*Raw records:*

* * * * *

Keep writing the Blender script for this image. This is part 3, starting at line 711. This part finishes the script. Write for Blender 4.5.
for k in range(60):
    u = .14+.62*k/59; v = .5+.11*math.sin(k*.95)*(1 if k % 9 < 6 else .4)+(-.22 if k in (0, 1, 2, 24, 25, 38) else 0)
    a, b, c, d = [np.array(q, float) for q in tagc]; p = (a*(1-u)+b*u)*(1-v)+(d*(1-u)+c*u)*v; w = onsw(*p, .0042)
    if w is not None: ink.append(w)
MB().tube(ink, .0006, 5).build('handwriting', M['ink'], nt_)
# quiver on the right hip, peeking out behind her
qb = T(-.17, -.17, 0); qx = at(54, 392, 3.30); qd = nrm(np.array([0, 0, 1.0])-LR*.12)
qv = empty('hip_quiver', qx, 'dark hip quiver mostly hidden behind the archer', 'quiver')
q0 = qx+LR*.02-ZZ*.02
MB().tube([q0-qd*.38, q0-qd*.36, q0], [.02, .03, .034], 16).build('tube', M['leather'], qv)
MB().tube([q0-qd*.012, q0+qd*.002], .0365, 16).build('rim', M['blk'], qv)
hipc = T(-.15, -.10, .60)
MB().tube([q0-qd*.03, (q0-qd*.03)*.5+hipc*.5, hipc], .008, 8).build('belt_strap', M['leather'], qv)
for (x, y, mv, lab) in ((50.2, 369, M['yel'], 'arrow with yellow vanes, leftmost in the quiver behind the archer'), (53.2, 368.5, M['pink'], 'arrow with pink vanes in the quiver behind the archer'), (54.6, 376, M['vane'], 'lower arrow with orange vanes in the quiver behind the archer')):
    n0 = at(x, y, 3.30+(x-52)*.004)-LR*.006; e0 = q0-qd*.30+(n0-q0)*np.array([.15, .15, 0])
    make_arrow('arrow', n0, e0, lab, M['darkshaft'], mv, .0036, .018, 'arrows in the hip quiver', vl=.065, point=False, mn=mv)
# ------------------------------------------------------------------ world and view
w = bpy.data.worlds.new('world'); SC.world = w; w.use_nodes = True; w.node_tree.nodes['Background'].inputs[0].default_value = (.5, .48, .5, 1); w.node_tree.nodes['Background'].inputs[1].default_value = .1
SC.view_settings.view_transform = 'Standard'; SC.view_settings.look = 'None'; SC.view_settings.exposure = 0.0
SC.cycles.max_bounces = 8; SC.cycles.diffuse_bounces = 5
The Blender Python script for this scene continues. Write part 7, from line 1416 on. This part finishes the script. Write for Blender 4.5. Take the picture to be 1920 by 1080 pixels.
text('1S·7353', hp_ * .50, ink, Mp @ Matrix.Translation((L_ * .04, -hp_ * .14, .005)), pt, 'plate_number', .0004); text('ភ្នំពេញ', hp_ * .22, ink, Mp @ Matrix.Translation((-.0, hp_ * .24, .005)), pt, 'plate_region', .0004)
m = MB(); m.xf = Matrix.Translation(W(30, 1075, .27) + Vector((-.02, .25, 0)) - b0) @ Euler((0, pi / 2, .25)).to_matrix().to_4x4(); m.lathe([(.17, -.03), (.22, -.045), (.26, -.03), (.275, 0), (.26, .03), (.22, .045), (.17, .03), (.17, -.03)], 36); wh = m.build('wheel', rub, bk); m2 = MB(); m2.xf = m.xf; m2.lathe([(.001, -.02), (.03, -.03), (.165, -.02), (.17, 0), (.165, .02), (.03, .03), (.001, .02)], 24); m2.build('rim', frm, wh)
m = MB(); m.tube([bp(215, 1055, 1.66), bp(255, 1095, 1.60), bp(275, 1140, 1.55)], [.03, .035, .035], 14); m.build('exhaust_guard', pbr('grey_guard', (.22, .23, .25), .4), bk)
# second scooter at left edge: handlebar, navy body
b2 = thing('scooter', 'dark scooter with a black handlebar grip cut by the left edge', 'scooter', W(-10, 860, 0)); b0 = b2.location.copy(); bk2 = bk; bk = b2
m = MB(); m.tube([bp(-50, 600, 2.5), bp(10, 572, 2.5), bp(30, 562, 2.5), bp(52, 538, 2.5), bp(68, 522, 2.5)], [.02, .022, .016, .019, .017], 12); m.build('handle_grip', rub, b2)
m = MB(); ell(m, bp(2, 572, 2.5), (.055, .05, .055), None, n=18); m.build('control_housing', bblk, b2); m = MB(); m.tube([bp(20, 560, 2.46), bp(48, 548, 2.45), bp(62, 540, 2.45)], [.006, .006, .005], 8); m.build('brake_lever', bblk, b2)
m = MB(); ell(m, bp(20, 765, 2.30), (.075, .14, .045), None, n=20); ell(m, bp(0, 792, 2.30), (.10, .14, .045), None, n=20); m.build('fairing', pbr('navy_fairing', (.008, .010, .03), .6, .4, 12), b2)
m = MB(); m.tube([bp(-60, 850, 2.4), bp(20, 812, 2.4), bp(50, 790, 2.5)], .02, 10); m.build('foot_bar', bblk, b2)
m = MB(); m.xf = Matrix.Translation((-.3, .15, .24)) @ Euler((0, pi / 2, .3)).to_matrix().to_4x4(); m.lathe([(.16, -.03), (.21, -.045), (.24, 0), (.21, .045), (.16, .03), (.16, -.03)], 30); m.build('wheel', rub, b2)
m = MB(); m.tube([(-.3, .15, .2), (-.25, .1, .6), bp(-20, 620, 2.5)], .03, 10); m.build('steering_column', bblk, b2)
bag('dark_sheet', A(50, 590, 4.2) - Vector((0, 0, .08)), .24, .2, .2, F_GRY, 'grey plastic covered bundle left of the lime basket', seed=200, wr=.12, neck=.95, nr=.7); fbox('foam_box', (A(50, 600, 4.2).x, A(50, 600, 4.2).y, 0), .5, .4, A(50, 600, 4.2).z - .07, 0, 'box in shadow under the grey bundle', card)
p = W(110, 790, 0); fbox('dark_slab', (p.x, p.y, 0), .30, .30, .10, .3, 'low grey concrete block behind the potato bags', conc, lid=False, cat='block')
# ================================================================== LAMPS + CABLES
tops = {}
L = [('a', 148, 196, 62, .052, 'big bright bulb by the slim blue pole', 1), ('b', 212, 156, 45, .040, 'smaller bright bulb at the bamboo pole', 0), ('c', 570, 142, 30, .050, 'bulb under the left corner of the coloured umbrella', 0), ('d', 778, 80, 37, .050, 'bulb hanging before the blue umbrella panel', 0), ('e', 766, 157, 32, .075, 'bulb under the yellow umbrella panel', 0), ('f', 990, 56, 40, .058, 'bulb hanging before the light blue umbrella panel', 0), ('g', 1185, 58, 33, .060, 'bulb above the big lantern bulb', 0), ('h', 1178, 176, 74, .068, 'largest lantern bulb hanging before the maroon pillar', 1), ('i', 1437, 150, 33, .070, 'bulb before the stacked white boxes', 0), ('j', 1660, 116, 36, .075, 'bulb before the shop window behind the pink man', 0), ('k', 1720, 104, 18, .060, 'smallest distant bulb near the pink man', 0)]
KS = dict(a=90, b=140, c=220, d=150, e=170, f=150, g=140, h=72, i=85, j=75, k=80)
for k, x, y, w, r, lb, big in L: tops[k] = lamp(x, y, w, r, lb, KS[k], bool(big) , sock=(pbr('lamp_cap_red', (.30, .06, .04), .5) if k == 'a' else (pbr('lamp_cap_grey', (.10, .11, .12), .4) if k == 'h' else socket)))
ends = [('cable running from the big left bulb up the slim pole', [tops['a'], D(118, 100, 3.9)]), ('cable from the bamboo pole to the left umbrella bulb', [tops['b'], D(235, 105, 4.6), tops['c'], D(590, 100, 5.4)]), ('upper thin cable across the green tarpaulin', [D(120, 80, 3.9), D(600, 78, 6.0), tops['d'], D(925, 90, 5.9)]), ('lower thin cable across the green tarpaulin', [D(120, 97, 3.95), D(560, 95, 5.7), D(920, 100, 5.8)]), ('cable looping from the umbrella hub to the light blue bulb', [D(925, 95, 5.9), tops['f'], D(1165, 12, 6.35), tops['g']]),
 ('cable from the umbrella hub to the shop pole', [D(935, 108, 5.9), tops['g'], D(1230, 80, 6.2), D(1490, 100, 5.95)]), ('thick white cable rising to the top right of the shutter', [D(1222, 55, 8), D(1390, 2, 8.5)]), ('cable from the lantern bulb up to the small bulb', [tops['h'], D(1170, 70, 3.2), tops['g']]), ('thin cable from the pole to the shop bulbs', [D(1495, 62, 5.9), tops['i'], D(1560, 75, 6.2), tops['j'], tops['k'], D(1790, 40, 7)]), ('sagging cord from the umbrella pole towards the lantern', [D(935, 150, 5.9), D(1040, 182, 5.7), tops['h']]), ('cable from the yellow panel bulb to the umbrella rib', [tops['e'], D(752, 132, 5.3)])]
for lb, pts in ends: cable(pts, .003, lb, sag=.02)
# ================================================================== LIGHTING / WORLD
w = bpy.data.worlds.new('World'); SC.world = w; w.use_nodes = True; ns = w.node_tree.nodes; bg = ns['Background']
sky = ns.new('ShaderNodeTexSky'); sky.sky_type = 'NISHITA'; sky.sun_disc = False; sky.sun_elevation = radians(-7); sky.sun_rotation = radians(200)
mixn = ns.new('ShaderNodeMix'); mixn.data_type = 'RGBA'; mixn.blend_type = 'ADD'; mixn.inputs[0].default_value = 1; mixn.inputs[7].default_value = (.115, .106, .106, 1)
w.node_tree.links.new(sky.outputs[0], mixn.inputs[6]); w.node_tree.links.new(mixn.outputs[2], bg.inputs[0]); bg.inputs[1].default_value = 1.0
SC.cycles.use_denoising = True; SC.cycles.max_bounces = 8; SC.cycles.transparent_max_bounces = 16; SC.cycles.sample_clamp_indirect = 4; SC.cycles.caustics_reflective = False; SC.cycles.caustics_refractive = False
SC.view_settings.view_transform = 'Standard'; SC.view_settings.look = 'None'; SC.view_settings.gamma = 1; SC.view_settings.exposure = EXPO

* * * * *

*Task directions:* Look for lines containing the string "this" and copy them all.

*Answer in full:*
Keep writing the Blender script for this image. This is part 3, starting at line 711. This part finishes the script. Write for Blender 4.5.
The Blender Python script for this scene continues. Write part 7, from line 1416 on. This part finishes the script. Write for Blender 4.5. Take the picture to be 1920 by 1080 pixels.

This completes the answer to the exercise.